The HTTP standard has a limit (it depends on your application):
The HTTP protocol does not place any
a priori limit on the length of a URI.
Servers MUST be able to handle the URI
of any resource they serve, and SHOULD
be able to handle URIs of unbounded
length if they provide GET-based forms
that could generate such URIs. A
server SHOULD return 414 (Request-URI
Too Long) status if a URI is longer
than the server can handle (see
section 10.4.15).
Note: Servers ought to be cautious about depending on URI
lengths above 255 bytes, because some older client or proxy
implementations might not properly support these lengths.
So the question is - what is the limit of your program, or what is the maximum resource identifier size your program needs to perform all its functionality?
Your program should have a natural limit.
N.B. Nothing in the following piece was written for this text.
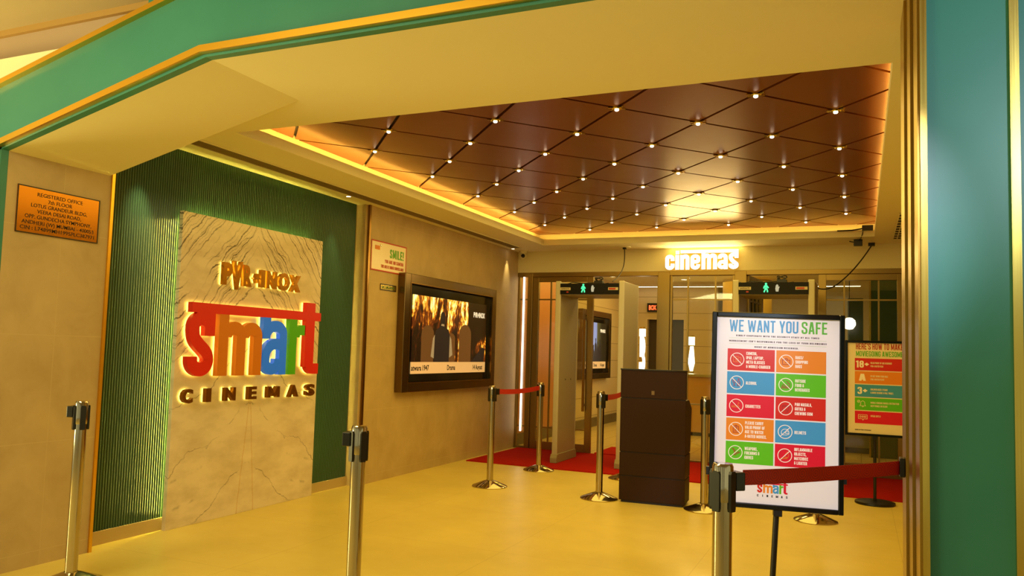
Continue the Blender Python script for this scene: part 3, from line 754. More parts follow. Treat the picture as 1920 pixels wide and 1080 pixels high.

If it doesn't you might as well stick it as 16k, as you don't have enough information to define the problem.
-Adam
Short ;-)
The problem is that every web server and every browser has own ideas how long the maximum is. The RFC for the HTTP protocol gives no maximum length. IE limits the get to 2083 characters, the path itself may be at most 2,048 characters. However, this limit is not universal. Firefox claims to support at least up to 65,536, however some people verified that on some platforms even 100,000 characters work. Safari is above 80,000 (tested). Apache server on the other hand has a limit of 4,000. Microsofts Internet Information Server has one being 16,384 (but it is configurable).
My recommendation is to stay below 2'000 characters in any case. This is not guaranteed to work with every browser in the world (especially not older ones), but it will work with all modern browsers. Further I recommend to use POST wherever possible (e.g. avoid using GET for FORM submits - if some users want to simulate a FORM submit via GET, make sure your application supports the desired parameters either via POST or via GET, but when you submit the page yourself via a button or JS, prefer POST over GET).
I think the RFC says 4096 chars but IE truncates down to 2083 characters. Stay well under that to be safe.
Practically, shorter URLs are friendlier.
More information is needed but for normal situations I would say try to keep it under 150 for sure. If for nothing else than pure ascetics, I hate when someone sends me a GI-NORMOUS link...
Are you passing values through the query string? I assume that is why you asked, correct?
What is "optimum" anyway?
GET requests can be several kB in length, so this is entirely subjective.
I'd say - stay within the address bar length of a maximized 1024x768 window to be user friendly.
If you're trying to get people to remember the URL, I wouldn't go more than 60. Use words if possible, because it's easier to remember "www.example.com/this-is-the-url" than "www.example.com/179264". If you're trying to get the page indexed, you could probably go more. The spiders look for words in the title too, and some people may be more likely to click on the link if the URL looks readable.
When you say "Optimum", I think "Easily Accessible To Users", in which case, I think the shorter the URL, the better. I would think 20-30 characters maximum, in that case.